Saturday, April 10, 2010

The Great Potato Debate of 2010

The battle wages on ... This morning we made a fresh baked potato for Teenybop in spite of her assurance that she wasn't hungry and wasn't going to get hungry until lunch. We instructed her to wait at the table while the family had breakfast ... cereal for Piglet and I, and left-over twice-baked potatoes for Private Ryan (they are his favorite, he would eat them for every meal I think), and Teenybop had her potato mashed and fixed and placed in front of her. The look of shock on her face  was almost funny ... if it weren't so sad that it had really come to this. But at this point, neither of us has any choice but to stand our ground; if she gives in, she loses her fight for independence, and if I give in I risk losing the authority I will desperately need while I am parenting alone this summer without Private Ryan here to be my team-mate because Teenybop is a snowball child. If she get away with this one battle (even though she eats them anywhere else) I will never regain my ground with her and feeding her this summer will be a constant battle.

She ate about half the potato over the course of the morning with much whining and complaining ... but she ate half of it. She will have one more chance to finish it before Piglet birthday party, or she will not be allowed to eat cake and may not be allowed to participate at all. This is heartbreaking for me to have to come down so hard on her as and I sit here typing I am not in the mood to party. I am sad that this family day has gone this far downhill, and I am sad that such a little thing pulled from the dirt can become such a big deal in so short a time.

The good news? She is learning about hunger. We talked a big about poor children and families, people who eat dirt and bugs, anything to get something in their hungry bellies. She has an understanding now of what it is really like to feel hunger, though it is still a very mild understanding. The potato is almost gone so I am betting she will really really enjoy her cake and her dinner later ...

I will also wait a while before I serve potatoes again in a setting where she will be expected to eat them (dinner time, mostly.
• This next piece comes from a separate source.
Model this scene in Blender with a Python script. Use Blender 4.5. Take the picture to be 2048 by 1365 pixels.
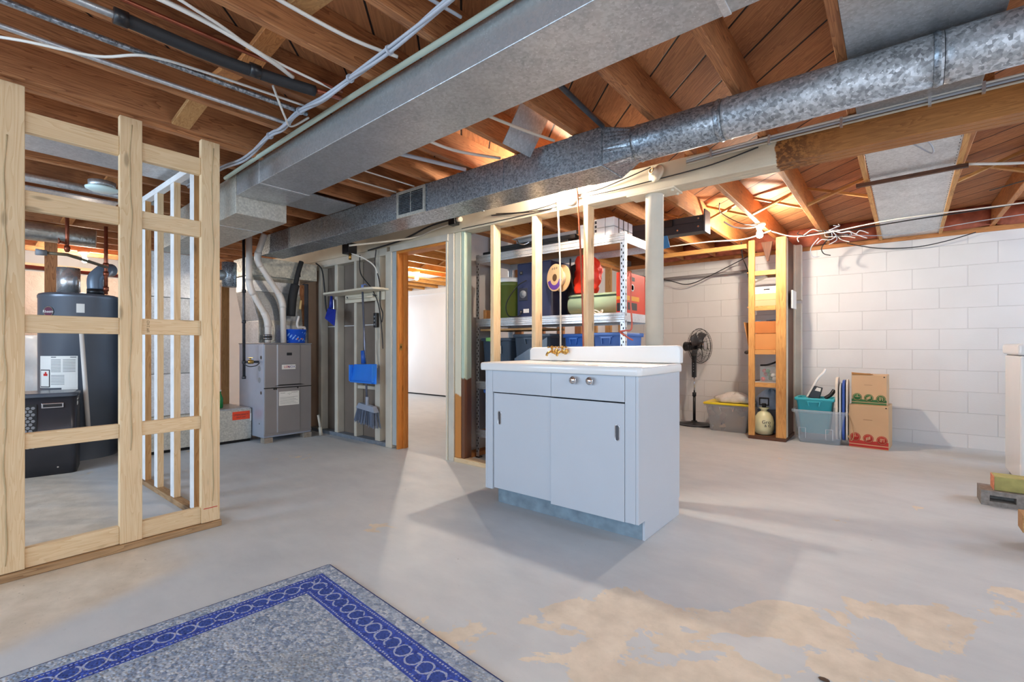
import bpy, bmesh, math, random
from mathutils import Vector, Matrix, Euler
for o in list(bpy.data.objects): bpy.data.objects.remove(o)
SC = bpy.context.scene
COL = SC.collection
R = math.radians
PI = math.pi
rnd = random.Random(7)

# ------------------------------------------------------------------ camera
YAW = 38.88
HC = 1.03
cam = bpy.data.cameras.new('camera'); cam.sensor_width = 36.0; cam.lens = 16.70
cam.shift_y = 9.5/2048; cam.clip_start = 0.02; cam.clip_end = 60
co = bpy.data.objects.new('camera', cam); COL.objects.link(co)
co.location = (0, 0, HC); co.rotation_euler = (R(90), 0, R(YAW))
SC.camera = co
SC.view_settings.view_transform = 'Standard'; SC.view_settings.look = 'None'
SC.view_settings.gamma = 1.0; SC.view_settings.use_curve_mapping = False
SC.view_settings.exposure = 0.68

# ------------------------------------------------------------------ world and daylight
W = bpy.data.worlds.new('world'); SC.world = W; W.use_nodes = True
bg = W.node_tree.nodes['Background']; bg.inputs[0].default_value = (0.60, 0.76, 1.0, 1); bg.inputs[1].default_value = 1.0

def area(name, loc, rot, sx, sy, power, color):
    l = bpy.data.lights.new(name, 'AREA'); l.shape = 'RECTANGLE'; l.size = sx; l.size_y = sy
    l.energy = power; l.color = color
    o = bpy.data.objects.new(name, l); COL.objects.link(o); o.location = loc; o.rotation_euler = rot
    return o
# daylight entering through the basement windows and the open walk-out behind the camera
area('daylight_front', (-1.2, -3.3, 1.35), (R(90), 0, 0), 4.6, 1.7, 66, (0.54, 0.77, 1.0))
area('daylight_right', (2.75, 1.2, 1.5), (0, R(90), 0), 1.3, 4.2, 36, (0.70, 0.84, 1.0))
area('daylight_right_rear', (2.75, 5.2, 1.8), (0, R(90), 0), 0.7, 1.2, 30, (0.60, 0.78, 1.0))
area('daylight_left', (-4.6, -2.2, 1.5), (R(90), 0, 0), 1.6, 1.0, 44, (0.62, 0.80, 1.0))
area('daylight_far_room', (-9.0, 5.6, 1.3), (0, R(-90), 0), 1.6, 1.4, 24, (0.80, 0.90, 1.0))
WARM = (1.0, 0.86, 0.70)

# ------------------------------------------------------------------ node helpers
def new_mat(name):
    m = bpy.data.materials.new(name); m.use_nodes = True
    nt = m.node_tree; b = nt.nodes['Principled BSDF']
    return m, nt, b
def sock(nt, v, inp):
    if isinstance(v, (int, float)): inp.default_value = v
    elif isinstance(v, tuple): inp.default_value = v if len(v) == len(inp.default_value) else tuple(v)+(1,)
    else: nt.links.new(v, inp)
def mth(nt, op, a, b=None, c=None):
    n = nt.nodes.new('ShaderNodeMath'); n.operation = op
    sock(nt, a, n.inputs[0])
    if b is not None: sock(nt, b, n.inputs[1])
    if c is not None: sock(nt, c, n.inputs[2])
    return n.outputs[0]
def mix(nt, f, a, b, blend='MIX'):
    n = nt.nodes.new('ShaderNodeMix'); n.data_type = 'RGBA'; n.blend_type = blend
    sock(nt, f, n.inputs[0]); sock(nt, a, n.inputs[6]); sock(nt, b, n.inputs[7])
    return n.outputs[2]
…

I can finish what I have for lunches while she is in school) to give time for the memory of The Great Potato Debate to fade ... but potatoes are a staple in our home and that isn't likely to change.

I can only hope that we find a way around this because I do love my daughter with all my heart and more than my own life ... enough to exert myself in the little things in order to achieve obedience where it really counts. Because the point of this for her is the potato. For me it is a whole other thing ... if she will make a stand on so little a thing, what next? I need her obedience because when we are in a parking lot and she blatantly refuses to look for cars (which is common with her), it matters. When I ask her to move or do something for whatever reason, it could be a little reason or a big one. Either way and especially if it is a big thing or a matter of safety, she needs to be listening because it matters.

Perhaps losing this battle will give us some more time before the next one comes along, but I swear my six year old becomes more and more teenaged each day. She is very precocious, very mature ... very determined. But she is still only six years old, and I am still her mother.

For those of you reading, what would you do? What did your parents do? And in the grand scheme, did it really matter?